The second fact is that after this letter and the meeting between Cardinal Marx and the Pope in Rome in early September, the synodal path was no longer a threat.

The third fact is an observation: no correction has been made to the statutes on the essential elements looked at by the Pontifical Council for the interpretation of legislative texts.

Pretentious Pyromaniacs

One has to wonder, however, how this situation was made possible. The root is still to be found in ... the Second Vatican Council. By exaggerating and magnifying the function of the laity in the Church, by tending to assimilate the common priesthood of the faithful into the sacred ministry of the priest, by wanting to give as much space as possible to their activity in even priestly functions, it launched a destructive dynamic.

The responsibility falls especially on Paul VI. By approving the regulations of the Dutch pastoral council, he sanctioned the possibility of a synod with a distinct secular majority. As for the Würzburg Synod, held 45 years ago in Germany, and whose statutes were also approved by Rome, it included a parity of clerics and laity.

Finally, the new Code of Canon Law of 1983 authorizes the presence of laity in private and provincial councils, even if it limits the number so that it is less than that of the clerics. It is an open door, even if only half open. Cardinal Marx, DBK, and ZdK are opening it completely.

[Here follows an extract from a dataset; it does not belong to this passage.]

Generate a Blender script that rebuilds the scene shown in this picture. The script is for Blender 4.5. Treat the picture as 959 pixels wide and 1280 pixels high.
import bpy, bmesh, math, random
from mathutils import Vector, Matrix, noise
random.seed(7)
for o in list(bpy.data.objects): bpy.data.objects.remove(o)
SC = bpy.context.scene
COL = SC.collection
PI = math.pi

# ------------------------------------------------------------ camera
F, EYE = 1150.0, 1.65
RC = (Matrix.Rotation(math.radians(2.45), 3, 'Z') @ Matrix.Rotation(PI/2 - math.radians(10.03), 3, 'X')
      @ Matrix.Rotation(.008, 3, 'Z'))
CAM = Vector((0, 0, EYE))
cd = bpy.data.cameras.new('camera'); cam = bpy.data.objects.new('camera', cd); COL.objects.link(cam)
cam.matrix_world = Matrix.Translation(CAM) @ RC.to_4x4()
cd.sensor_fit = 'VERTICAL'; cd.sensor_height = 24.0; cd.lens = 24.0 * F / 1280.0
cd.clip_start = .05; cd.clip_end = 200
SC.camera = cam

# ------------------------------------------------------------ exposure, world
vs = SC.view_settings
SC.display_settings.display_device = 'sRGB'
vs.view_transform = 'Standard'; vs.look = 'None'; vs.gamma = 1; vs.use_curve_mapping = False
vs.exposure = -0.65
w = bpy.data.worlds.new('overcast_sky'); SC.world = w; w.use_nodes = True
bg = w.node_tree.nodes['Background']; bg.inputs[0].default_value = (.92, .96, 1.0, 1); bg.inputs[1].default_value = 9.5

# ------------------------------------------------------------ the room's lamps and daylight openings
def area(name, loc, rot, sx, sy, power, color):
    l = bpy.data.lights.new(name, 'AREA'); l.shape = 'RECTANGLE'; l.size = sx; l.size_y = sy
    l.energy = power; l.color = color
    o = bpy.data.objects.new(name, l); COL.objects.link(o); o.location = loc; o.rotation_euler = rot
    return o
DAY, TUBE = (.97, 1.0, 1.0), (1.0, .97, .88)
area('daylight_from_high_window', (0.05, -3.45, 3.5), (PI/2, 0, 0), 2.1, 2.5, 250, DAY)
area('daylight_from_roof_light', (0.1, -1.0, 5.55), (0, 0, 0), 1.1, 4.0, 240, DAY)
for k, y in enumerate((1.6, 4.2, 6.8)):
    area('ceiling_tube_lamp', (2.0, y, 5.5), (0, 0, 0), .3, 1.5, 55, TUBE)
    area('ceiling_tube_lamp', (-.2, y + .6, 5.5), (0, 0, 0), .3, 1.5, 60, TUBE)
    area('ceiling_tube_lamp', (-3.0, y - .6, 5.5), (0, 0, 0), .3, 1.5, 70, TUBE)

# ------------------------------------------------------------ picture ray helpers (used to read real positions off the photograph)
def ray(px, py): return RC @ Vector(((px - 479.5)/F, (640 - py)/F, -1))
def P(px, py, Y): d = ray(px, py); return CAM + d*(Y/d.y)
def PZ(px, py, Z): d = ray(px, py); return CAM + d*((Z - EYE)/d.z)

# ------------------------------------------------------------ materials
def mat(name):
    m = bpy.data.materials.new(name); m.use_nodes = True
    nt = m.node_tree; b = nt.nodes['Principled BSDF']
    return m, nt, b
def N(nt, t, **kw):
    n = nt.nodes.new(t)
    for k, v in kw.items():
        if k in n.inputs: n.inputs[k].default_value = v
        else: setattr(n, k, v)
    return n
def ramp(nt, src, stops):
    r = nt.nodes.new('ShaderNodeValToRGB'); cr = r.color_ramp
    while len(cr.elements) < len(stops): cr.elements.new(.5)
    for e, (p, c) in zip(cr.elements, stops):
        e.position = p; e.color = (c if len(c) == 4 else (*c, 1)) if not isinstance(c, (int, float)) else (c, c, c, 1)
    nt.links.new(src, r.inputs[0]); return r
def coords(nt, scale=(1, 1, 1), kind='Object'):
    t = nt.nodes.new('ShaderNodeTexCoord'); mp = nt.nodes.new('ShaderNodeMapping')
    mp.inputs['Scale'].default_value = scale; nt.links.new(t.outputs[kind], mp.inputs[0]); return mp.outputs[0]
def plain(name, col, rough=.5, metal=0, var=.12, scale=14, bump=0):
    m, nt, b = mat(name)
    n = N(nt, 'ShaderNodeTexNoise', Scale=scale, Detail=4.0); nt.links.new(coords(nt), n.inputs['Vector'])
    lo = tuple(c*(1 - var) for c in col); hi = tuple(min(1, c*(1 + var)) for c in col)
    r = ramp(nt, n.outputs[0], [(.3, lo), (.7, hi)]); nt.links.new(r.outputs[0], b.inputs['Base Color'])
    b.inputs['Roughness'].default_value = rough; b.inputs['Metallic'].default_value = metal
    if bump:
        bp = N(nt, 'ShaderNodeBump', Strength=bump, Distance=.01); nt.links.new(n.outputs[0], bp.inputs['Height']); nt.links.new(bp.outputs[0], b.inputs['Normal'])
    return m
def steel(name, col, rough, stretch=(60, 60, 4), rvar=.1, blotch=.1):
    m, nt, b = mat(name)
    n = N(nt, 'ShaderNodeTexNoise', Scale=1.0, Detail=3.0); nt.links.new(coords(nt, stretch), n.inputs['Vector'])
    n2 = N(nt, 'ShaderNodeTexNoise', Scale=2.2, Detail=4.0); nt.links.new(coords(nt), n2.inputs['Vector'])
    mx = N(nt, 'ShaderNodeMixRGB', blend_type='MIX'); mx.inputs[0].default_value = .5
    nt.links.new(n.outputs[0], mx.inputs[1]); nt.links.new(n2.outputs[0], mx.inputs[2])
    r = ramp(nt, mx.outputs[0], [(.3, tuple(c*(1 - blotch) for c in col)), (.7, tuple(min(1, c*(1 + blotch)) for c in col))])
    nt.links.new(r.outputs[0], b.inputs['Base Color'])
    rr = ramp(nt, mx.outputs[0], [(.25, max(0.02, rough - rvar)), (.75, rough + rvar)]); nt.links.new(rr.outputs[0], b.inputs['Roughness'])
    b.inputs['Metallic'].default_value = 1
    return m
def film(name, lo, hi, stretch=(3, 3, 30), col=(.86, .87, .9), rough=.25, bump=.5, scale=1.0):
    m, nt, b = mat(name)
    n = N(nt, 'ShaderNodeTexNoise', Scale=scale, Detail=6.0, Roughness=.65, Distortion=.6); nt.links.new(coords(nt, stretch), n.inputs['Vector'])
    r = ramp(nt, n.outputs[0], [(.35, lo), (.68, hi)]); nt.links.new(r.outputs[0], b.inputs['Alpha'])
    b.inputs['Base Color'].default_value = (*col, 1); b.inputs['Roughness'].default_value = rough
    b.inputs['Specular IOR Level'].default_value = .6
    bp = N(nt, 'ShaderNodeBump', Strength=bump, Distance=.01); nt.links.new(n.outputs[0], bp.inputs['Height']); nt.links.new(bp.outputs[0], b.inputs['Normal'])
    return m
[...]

We must conclude by wondering at the naiveté—or, for some, the complicity—of those who think they can invite into an assembly, laypeople living in “democracy,” who have become “adults and responsible,” stuffed with the voting culture, and tell them: “you are not there to decide, but to advise.” While in Germany they already possess many decision-making powers in the Church.

The revolution is like a bicycle: when it does not advance, it falls. The two-wheeled bicycle— DBK and ZdK—is on the way of the synodal path.